**Set problem**
All of the lines below are to be printed again exactly; images are excluded from the output.
>> Begin Given information
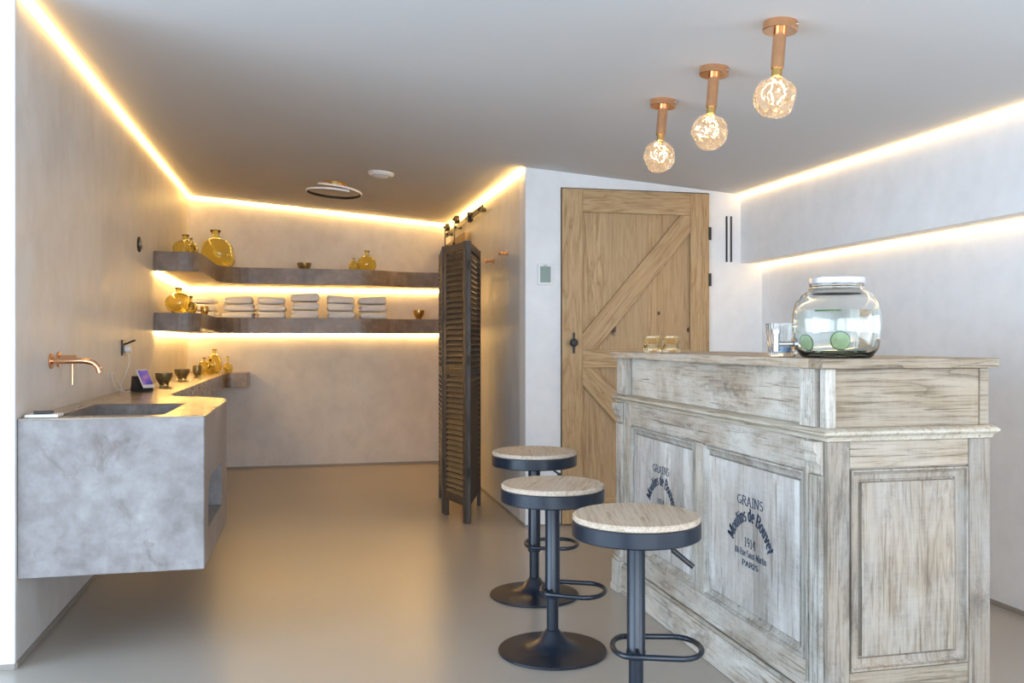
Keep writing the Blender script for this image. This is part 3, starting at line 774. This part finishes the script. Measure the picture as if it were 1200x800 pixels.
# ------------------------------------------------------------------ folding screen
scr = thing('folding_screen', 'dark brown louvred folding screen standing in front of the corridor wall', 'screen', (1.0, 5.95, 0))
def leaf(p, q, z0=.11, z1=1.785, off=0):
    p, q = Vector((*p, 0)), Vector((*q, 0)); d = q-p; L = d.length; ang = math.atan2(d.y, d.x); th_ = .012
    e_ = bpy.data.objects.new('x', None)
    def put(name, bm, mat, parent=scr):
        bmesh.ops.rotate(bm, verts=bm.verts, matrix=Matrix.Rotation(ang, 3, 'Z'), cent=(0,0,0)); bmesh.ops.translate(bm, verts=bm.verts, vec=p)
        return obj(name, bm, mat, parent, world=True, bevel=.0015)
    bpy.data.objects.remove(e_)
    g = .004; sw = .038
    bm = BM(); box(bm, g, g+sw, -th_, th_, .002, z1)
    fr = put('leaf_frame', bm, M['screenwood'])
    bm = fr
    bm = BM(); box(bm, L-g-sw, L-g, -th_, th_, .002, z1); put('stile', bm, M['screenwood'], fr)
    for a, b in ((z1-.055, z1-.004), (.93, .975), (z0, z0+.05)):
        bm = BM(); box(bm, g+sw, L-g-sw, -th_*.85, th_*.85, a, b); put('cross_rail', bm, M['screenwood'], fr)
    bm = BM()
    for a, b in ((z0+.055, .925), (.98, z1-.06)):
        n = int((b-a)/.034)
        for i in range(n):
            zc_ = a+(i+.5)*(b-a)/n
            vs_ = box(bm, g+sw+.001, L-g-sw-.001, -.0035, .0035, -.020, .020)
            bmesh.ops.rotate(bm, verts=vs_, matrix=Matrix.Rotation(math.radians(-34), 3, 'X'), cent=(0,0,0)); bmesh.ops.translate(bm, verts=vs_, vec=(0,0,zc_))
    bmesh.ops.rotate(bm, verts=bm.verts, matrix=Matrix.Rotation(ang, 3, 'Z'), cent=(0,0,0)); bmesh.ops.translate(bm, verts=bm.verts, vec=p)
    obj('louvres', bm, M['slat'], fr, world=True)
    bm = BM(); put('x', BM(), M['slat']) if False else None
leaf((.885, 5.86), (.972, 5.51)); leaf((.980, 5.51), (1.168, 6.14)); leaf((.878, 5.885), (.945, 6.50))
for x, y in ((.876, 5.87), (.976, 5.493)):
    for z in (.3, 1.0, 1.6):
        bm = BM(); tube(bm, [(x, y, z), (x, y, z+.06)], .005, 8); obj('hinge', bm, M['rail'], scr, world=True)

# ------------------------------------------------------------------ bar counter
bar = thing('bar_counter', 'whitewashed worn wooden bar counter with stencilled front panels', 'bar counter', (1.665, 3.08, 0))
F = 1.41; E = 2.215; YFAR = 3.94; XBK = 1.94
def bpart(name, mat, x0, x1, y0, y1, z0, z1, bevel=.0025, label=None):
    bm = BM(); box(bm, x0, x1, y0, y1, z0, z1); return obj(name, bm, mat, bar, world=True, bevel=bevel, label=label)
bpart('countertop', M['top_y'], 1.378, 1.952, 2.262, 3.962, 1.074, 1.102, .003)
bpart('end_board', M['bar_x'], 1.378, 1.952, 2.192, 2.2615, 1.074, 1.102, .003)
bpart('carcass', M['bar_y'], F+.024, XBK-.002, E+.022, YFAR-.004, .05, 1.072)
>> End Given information
**Output of the task**
Keep writing the Blender script for this image. This is part 3, starting at line 774. This part finishes the script. Measure the picture as if it were 1200x800 pixels.
# ------------------------------------------------------------------ folding screen
scr = thing('folding_screen', 'dark brown louvred folding screen standing in front of the corridor wall', 'screen', (1.0, 5.95, 0))
def leaf(p, q, z0=.11, z1=1.785, off=0):
    p, q = Vector((*p, 0)), Vector((*q, 0)); d = q-p; L = d.length; ang = math.atan2(d.y, d.x); th_ = .012
    e_ = bpy.data.objects.new('x', None)
    def put(name, bm, mat, parent=scr):
        bmesh.ops.rotate(bm, verts=bm.verts, matrix=Matrix.Rotation(ang, 3, 'Z'), cent=(0,0,0)); bmesh.ops.translate(bm, verts=bm.verts, vec=p)
        return obj(name, bm, mat, parent, world=True, bevel=.0015)
    bpy.data.objects.remove(e_)
    g = .004; sw = .038
    bm = BM(); box(bm, g, g+sw, -th_, th_, .002, z1)
    fr = put('leaf_frame', bm, M['screenwood'])
    bm = fr
    bm = BM(); box(bm, L-g-sw, L-g, -th_, th_, .002, z1); put('stile', bm, M['screenwood'], fr)
    for a, b in ((z1-.055, z1-.004), (.93, .975), (z0, z0+.05)):
        bm = BM(); box(bm, g+sw, L-g-sw, -th_*.85, th_*.85, a, b); put('cross_rail', bm, M['screenwood'], fr)
    bm = BM()
    for a, b in ((z0+.055, .925), (.98, z1-.06)):
        n = int((b-a)/.034)
        for i in range(n):
            zc_ = a+(i+.5)*(b-a)/n
            vs_ = box(bm, g+sw+.001, L-g-sw-.001, -.0035, .0035, -.020, .020)
            bmesh.ops.rotate(bm, verts=vs_, matrix=Matrix.Rotation(math.radians(-34), 3, 'X'), cent=(0,0,0)); bmesh.ops.translate(bm, verts=vs_, vec=(0,0,zc_))
    bmesh.ops.rotate(bm, verts=bm.verts, matrix=Matrix.Rotation(ang, 3, 'Z'), cent=(0,0,0)); bmesh.ops.translate(bm, verts=bm.verts, vec=p)
    obj('louvres', bm, M['slat'], fr, world=True)
    bm = BM(); put('x', BM(), M['slat']) if False else None
leaf((.885, 5.86), (.972, 5.51)); leaf((.980, 5.51), (1.168, 6.14)); leaf((.878, 5.885), (.945, 6.50))
for x, y in ((.876, 5.87), (.976, 5.493)):
    for z in (.3, 1.0, 1.6):
        bm = BM(); tube(bm, [(x, y, z), (x, y, z+.06)], .005, 8); obj('hinge', bm, M['rail'], scr, world=True)

# ------------------------------------------------------------------ bar counter
bar = thing('bar_counter', 'whitewashed worn wooden bar counter with stencilled front panels', 'bar counter', (1.665, 3.08, 0))
F = 1.41; E = 2.215; YFAR = 3.94; XBK = 1.94
def bpart(name, mat, x0, x1, y0, y1, z0, z1, bevel=.0025, label=None):
    bm = BM(); box(bm, x0, x1, y0, y1, z0, z1); return obj(name, bm, mat, bar, world=True, bevel=bevel, label=label)
bpart('countertop', M['top_y'], 1.378, 1.952, 2.262, 3.962, 1.074, 1.102, .003)
bpart('end_board', M['bar_x'], 1.378, 1.952, 2.192, 2.2615, 1.074, 1.102, .003)
bpart('carcass', M['bar_y'], F+.024, XBK-.002, E+.022, YFAR-.004, .05, 1.072)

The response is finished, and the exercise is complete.